Безусловно, многое можно объяснить тесными культурными связями России и Финляндии — в частности, тем, что до революции 1917 года Финляндия привлекала (как место отдыха) петербургскую интеллигенцию и многие творческие деятели — Репин и Рерих, Брюсов и Анненский, Леонид Андреев и Владимир Соловьев — оставили здесь тот или иной след. Однако ведь уже в недавнем прошлом Россия сражалась с Финляндией в упомянутой выше тяжелой и кровопролитной “Зимней” (как ее называют финны) войне 1939-1940 годов. Используемые в книге Кривцова исторические реминисценции позволяют предположить, что в Финляндии отделяют политику России от политики СССР и негативно относятся лишь к последней. Но и здесь налицо парадокс: ведь именно большевики предоставили Финляндии независимость, которой при царской России страна была лишена.

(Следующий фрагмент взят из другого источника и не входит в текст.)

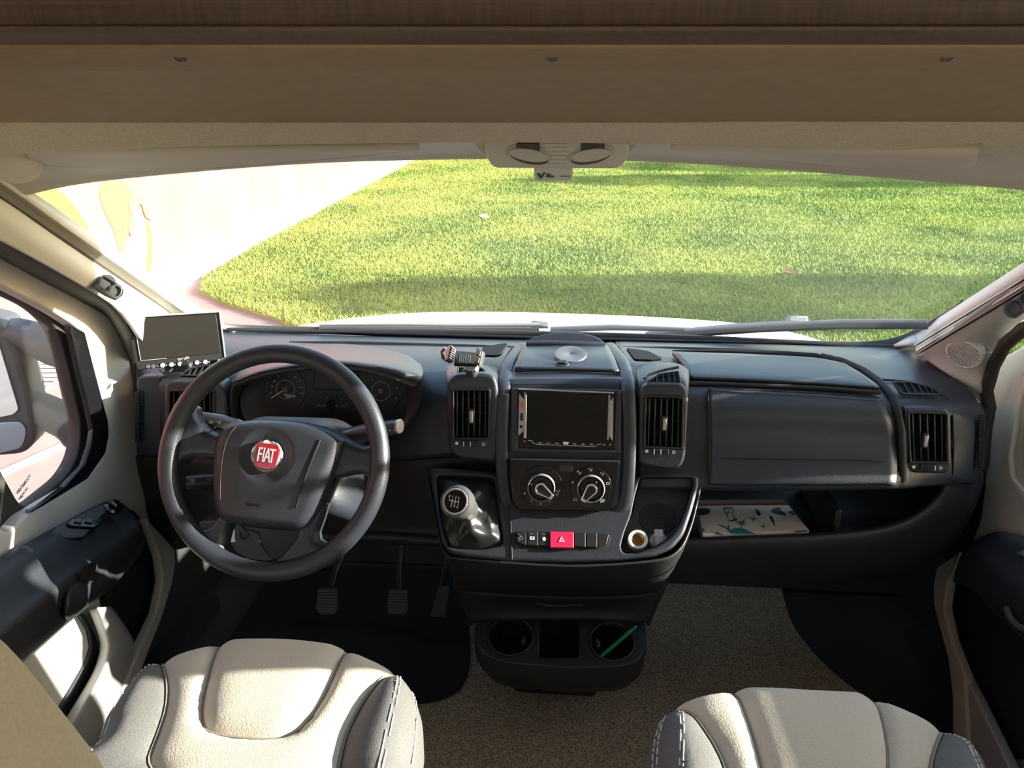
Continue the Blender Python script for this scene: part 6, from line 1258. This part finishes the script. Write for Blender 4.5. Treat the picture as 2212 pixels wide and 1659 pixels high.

Особый интерес в контексте данных размышлений представляет фигура Карла Густава Маннергейма. В книге Кривцова ему посвящена отдельная глава: Русский генерал — президент Финляндии. Биография его действительно уникальна. Почти тридцать лет он прослужил в российской армии: участвовал в русско-японской войне (на которую ушел в 1904 году добровольцем), с 1909 года командовал полком в Польше (где встретил Первую мировую, сражаясь с австро-венгерскими войсками, а впоследствии получил орден Святого Георгия и чин генерал-лейтенанта), — но сразу после обретения Финляндией независимости уехал на родину и стал воевать уже против Советской России (при этом договориться о сотрудничестве с белым движением не получилось, поскольку Колчак и другие генералы настаивали на восстановлении единой и неделимой России в прежних границах, то есть фактически выступали против независимости Финляндии). В тридцатые годы маршал Финляндии Маннергейм в качестве председателя Совета обороны руководил строительством мощной фортификационной линии на Карельском перешейке, которая вошла в военную историю под названием “линии Маннергейма”; а в 1939-м, перед самым началом Зимней войны, он стал Верховным главнокомандующим. В июне 1941 года, после нападения Гитлера на СССР, Финляндия вступила в войну на стороне Германии, и к осени финны овладели Выборгом.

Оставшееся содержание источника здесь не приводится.